A still from the animated film “Black Is Beltza,” which opens the “¡Cine Magnifico!” film festival on Wednesday, Sept. 4, at the National Hispanic Cultural Center. (Courtesy of ¡Cine Magnifico!)

¡Cine Magnifico! Albuquerque Latino Film Festival has been screening films in the community since 2013.

This year’s festival, the seventh, begins on Wednesday, Sept. 4, and runs through Sunday, Sept. 8. Locations for the screenings include the Guild Cinema, KiMo Theatre and the National Hispanic Cultural Center.

The program has 12 feature films and two short-film programs.

“We have more Spanish films than in previous years,” says Milly Castañeda-Ledwith of the Instituto Cervantes Albuquerque. “We try to mix them up, and this year, it happened that a lot of the films are from Spain.”

The animated film “Black Is Beltza” opens the “¡Cine Magnifico!” film festival at the National Hispanic Cultural Center. (Courtesy of ¡Cine Magnifico!)

The opening-night film is “Black Is Beltza” at 8 p.m. Wednesday, Sept. 4, at the NHCC. The animated film is from the Basque region. It is free to attend, and director Fermin Muguruza will conduct a Q&A session after the screening.

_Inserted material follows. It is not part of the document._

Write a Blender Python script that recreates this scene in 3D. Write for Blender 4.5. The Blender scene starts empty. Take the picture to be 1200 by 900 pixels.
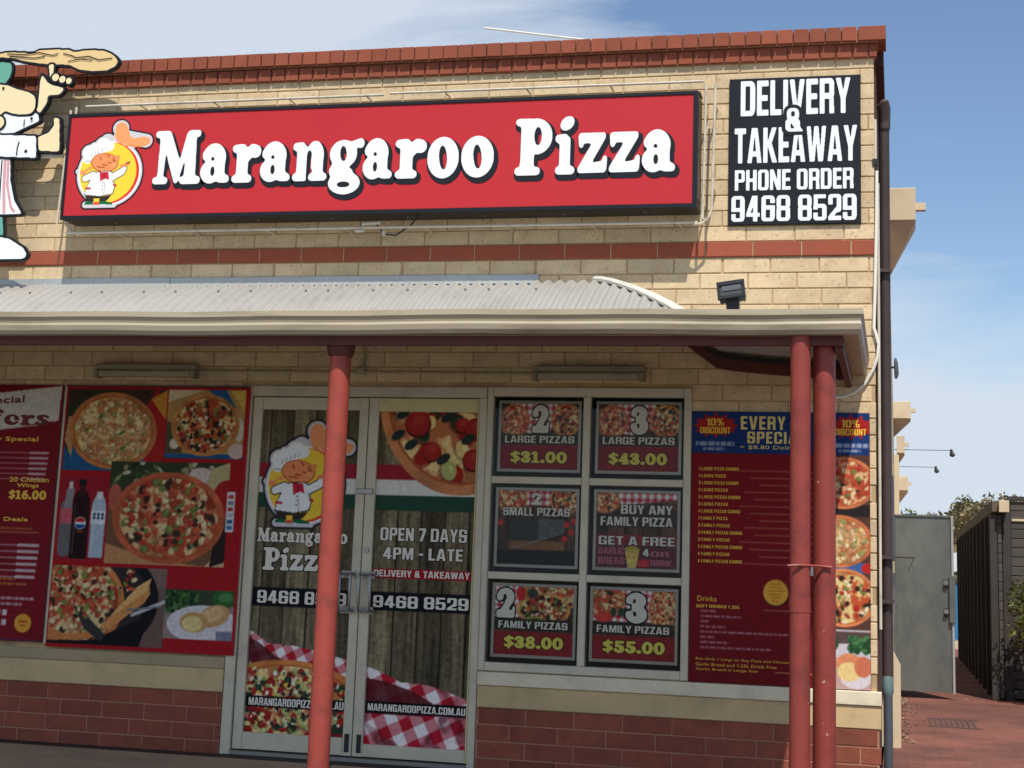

The film is set in October 1965, and Pamplona’s troupe of giant figures – a typical sight at the San Fermín festivities – is invited to parade along Fifth Avenue in New York. But not all of them will be allowed to appear: American authorities will ban the participation of the two black giants.

Based on a true event, the film tells the story of Manex, a young man responsible for carrying one of the giants. Embarking on a long, unexpected journey, Manex will witness key events in history: the race riots arising from the assassination of Malcolm X, the eccentricities of the characters in The Factory, the alliance between the Cuban secret service and the Black Panthers, and the proto-hippie psychedelia of the first music festivals.

“When we are looking for an opening-night film, we want it to be a little different than the others,” she says. “It seems like it’s more common to be able to show animated films at film festivals. This one tackles an issue that is still a hot topic in today’s society.”

The submission process opened in March and closed on July 31.

The festival panel watched at least 120 films and whittled them down to 12 features and the short-film blocks.

“The quality of film has grown so much,” she says. “We look for strong stories to lead the way.”